A favourable result for private banks: UK election 2015

The Conservative party have won the UK election, securing 331 of 650 available seats. After a number of policies proposed that would affect wealthy individuals by the Labour party, the private banking industry is exerting a sigh of relief

By John Schaffer

The Conservative party have won the UK election, securing 331 of 650 available seats. After a number of policies proposed that would affect wealthy individuals by the Labour party, the private banking industry is exerting a sigh of relief

Industry experts from private banks and wealth management companies give their comments on the surprise election result and the significance the newly elected government will have on the UK economy:

 

Bill O’Neill, head of the UK investment office at UBS Wealth Management

"The good news is that the current fiscal trajectory remains firmly in place. Importantly, the Bank of England will not be confronted by a change in the fiscal framework. This could prompt lower for longer interest rates."There could be clouds on the horizon for the UK economy if growth momentum is seen to have slowed, but broadly the economic context is relatively bright."

 

Gregor MacIntosh, CIO of Lombard Odier Absolute Return bonds

"David Cameron won’t have missed the fact that UKIP suffered a disappointing election in terms of seats won; and the fact that he will have to manage the divisive impact of a dominant SNP north of the border. This combination relieves some of the pressure on him to move ahead wholeheartedly with an early EU referendum.

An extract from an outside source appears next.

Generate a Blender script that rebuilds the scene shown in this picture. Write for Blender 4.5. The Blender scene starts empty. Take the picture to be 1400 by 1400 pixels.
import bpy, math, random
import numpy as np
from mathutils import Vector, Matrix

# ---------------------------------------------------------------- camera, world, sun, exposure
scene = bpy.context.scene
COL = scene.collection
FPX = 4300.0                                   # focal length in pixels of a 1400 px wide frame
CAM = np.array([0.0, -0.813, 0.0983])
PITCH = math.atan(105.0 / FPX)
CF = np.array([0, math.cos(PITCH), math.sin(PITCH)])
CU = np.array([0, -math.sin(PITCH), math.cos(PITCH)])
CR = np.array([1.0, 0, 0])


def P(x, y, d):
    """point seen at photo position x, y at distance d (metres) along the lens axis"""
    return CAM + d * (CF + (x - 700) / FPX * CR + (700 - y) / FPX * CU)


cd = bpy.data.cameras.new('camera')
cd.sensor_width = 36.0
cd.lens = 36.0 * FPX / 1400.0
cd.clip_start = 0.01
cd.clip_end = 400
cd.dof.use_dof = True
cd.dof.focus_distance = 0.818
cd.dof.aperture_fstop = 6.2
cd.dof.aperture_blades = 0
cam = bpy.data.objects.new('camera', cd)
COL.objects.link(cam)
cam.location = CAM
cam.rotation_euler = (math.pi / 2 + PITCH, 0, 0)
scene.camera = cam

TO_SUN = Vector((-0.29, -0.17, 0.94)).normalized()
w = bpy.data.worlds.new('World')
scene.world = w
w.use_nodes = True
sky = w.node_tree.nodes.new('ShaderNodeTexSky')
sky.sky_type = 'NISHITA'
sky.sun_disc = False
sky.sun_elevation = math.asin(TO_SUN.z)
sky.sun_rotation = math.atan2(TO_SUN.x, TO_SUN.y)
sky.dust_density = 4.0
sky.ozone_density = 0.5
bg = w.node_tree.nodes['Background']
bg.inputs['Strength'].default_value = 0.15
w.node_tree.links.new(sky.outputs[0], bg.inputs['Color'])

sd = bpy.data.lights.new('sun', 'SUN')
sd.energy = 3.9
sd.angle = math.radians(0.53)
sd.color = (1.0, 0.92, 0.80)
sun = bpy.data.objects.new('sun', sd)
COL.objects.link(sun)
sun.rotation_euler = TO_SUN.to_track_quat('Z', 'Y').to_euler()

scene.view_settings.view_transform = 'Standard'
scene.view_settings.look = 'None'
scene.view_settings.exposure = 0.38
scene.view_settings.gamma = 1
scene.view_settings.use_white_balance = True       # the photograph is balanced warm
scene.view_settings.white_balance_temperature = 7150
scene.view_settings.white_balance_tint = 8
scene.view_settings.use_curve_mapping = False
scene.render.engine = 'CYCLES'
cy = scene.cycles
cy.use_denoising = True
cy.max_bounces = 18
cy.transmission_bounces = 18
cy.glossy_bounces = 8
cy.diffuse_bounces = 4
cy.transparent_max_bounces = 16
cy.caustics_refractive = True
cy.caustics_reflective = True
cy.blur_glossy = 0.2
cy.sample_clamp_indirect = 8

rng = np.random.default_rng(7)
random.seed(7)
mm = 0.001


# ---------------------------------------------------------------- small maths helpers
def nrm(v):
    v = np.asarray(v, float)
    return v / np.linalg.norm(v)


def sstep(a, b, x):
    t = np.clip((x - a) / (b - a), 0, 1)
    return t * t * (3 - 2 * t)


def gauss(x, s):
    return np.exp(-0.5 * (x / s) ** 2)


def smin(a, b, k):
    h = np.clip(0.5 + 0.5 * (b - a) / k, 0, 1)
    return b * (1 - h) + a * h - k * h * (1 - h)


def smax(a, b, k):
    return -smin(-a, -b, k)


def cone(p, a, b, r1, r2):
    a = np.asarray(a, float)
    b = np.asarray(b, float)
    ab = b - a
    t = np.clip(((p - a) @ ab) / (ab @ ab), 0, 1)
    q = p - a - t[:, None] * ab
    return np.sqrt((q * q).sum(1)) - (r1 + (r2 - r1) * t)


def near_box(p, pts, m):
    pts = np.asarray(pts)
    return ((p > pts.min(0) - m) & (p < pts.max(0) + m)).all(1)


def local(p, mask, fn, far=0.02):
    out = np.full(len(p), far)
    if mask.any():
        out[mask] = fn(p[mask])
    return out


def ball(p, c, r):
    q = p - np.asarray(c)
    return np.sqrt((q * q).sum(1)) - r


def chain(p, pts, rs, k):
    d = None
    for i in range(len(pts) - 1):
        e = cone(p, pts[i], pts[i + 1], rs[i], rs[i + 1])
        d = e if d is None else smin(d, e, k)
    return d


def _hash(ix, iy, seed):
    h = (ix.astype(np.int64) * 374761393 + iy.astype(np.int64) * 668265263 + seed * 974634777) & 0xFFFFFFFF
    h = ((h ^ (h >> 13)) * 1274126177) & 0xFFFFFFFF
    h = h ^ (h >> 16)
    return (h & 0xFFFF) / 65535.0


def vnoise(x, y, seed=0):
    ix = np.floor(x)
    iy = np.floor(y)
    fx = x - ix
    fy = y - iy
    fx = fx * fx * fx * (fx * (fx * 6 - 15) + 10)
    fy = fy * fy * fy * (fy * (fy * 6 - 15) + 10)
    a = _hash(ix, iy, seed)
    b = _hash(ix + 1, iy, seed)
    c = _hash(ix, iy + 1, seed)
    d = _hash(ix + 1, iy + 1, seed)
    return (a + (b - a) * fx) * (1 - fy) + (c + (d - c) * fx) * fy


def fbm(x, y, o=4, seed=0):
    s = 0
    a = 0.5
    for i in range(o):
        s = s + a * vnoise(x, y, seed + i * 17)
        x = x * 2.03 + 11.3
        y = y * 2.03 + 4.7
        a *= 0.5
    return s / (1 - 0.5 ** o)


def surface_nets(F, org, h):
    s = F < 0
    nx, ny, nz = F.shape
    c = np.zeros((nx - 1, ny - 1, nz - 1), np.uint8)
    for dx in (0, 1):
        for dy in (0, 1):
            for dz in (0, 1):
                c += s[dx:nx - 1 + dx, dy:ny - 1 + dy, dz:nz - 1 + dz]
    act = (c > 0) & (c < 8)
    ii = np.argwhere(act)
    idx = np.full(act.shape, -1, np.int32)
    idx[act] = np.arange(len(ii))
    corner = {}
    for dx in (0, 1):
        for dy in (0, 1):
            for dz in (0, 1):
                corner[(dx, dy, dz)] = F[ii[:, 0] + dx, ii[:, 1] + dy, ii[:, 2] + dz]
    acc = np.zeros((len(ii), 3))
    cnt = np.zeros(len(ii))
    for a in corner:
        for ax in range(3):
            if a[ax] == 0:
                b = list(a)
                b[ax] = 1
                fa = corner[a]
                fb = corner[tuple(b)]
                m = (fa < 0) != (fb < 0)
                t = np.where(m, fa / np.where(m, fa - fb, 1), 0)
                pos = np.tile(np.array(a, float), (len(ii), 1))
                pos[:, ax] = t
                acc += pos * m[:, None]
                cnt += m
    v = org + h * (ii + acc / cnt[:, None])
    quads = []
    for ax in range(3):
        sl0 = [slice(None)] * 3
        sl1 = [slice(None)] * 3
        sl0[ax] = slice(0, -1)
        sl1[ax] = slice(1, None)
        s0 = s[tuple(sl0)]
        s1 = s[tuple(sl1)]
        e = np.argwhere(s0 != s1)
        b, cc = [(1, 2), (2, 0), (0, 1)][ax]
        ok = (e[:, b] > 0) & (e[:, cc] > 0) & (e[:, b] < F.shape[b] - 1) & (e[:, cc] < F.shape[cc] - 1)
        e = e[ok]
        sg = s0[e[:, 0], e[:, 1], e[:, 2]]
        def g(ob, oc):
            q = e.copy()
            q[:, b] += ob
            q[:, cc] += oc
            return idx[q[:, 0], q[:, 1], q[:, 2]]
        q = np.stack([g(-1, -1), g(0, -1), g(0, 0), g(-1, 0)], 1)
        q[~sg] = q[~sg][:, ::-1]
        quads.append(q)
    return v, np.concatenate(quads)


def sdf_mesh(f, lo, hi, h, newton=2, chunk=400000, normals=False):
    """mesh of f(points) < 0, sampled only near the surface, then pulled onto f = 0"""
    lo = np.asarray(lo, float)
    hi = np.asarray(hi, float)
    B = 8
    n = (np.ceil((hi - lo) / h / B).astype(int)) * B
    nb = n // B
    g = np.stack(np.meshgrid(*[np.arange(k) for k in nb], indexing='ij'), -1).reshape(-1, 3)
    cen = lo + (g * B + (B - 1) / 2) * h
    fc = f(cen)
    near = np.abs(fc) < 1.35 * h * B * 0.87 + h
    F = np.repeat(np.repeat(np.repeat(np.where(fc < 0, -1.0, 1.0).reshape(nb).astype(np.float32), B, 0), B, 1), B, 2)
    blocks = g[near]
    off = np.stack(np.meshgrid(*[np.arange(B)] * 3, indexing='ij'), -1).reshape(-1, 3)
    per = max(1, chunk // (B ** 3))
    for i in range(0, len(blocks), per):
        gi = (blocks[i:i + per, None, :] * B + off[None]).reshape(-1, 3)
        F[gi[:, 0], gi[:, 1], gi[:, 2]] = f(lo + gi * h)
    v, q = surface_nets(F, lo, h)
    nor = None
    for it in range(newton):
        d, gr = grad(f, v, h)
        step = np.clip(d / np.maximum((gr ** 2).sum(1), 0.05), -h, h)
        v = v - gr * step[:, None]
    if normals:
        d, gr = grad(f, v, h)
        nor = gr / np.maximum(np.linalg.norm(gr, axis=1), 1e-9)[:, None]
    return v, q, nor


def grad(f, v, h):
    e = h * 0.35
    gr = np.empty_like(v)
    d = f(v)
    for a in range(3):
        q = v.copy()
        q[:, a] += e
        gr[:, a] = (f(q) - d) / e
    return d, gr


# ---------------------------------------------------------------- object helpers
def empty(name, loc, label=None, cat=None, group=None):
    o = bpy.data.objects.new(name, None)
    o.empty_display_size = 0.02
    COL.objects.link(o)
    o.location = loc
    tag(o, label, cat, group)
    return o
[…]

"Already UK capital markets – sterling and equities – have recovered some of the uncertainty that was weighing on them in the run up to this difficult-to-call election. Sure, the outlook is favourable for UK equities and sterling but Europe and the wider world will make most of the difference in the months ahead."

 

Adam Chester, head of economic research and market strategy at Lloyds Bank Commercial Banking

"The lifting of the political fog has prompted a sharp reaction in the FX markets. Sterling has spiked higher against both the US dollar and the euro. Sterling rose sharply when the exit poll was published at 10pm last night, with GBP/USD rising to around 1.5450 and extending gains to above 1.55 as the results pointed to a clear Conservative victory. Government bond prices and the FTSE 100 have also opened higher. Within minutes of these markets opening, the FTSE 100 rose around 80 points to above 6,900, whilst 10 year government bond yields dropped over 10 basis points to 1.8%."

 

Colin Harte, senior portfolio manager and strategist at BNP Paribas

"The Conservative government has pledged to undertake a referendum on UK membership of the EU. However, with Prime Minister Cameron winning a majority in his own right, this should give him enough leverage to face down the more extreme euro-sceptics within his own party to conclude a sensible deal with the EU over the UK’s relation with it. But the very act of holding a referendum will cause some concern in financial markets over the next 12-18 months.

"The previous Conservative-led coalition government had planned a significant fiscal policy tightening following the election, which would have focused primarily on public expenditure cuts and increased user charges. With this policy largely endorsed at the ballot box, a Conservative government is likely to implement most of its planned fiscal tightening of 5.3% of GDP by 2019/20. Overall, this planned fiscal consolidation should temporarily dampen GDP growth and prevent a further significant deterioration in the UK current account position, which already stands at 5.5% of GDP."